© 2016 by Williams Global Law, PLLC

EB-2 NIW New Precedent Decision Published, Increasing Immigration Opportunities for Individuals of Exceptional Ability

February 2, 2017

 

In a precedent decision issued on December 27, 2016, the USCIS Administrative Appeals Office (AAO) announced a new analytical framework to determine how foreign nationals may qualify for National Interest Waivers (NIW) and created a three part test for those seeking permanent residence in the United States under EB-2 category. The decision is intended to make the waiver more broadly available to foreign nationals pursuing endeavors that benefit the United States, including entrepreneurial ventures.

 

The new AAO decision, Matter of Dhanasar, vacates the NYSDOT test and replaces it with a more flexible standard. Under the new test, to be eligible for a national interest waiver, an EB-2 petitioner must meet three criteria.  

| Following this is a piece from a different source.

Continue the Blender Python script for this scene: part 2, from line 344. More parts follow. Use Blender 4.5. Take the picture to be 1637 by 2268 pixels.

  1. The foreign national’s proposed endeavor has both substantial merit and national importance.  To better understand this criteria, AAO gives an example of how an entrepreneur can qualify for the NIW:  "an endeavor that has significant potential to employ U.S. workers or has other substantial positive economic effects, particularly in an economically depressed area, for instance, may well be understood to have national importance".

  2. The foreign national is well positioned to advance the proposed endeavor. AAO explains that the applicant should have "education, skills, knowledge and record of success in related or similar efforts; a model or plan for future activities; any progress towards achieving the proposed endeavor; and the interest of potential customers, users, investors, or other relevant entities or individuals."

  3. On balance, it would be beneficial to the United States to waive the job offer and labor certification requirements of the EB-2 category.  This means that USCIS will evaluate the application using such factors as "whether, in light of the foreign national’s qualifications or proposed endeavor, it would be impractical either for the foreign national to secure a job offer or for the petitioner to obtain a labor certification; whether, even assuming that other qualified U.S. workers are available, the United States would still benefit from the foreign national’s contributions; and whether the national interest in the foreign national’s contributions is sufficiently urgent to warrant forgoing the labor certification process. We emphasize that, in each case, the factor(s) considered must, taken together, indicate that on balance, it would be beneficial to the United States to waive the requirements of a job offer and thus of a labor certification.

If an applicant satisfies these criteria, USCIS may issue a national interest waiver in its discretion.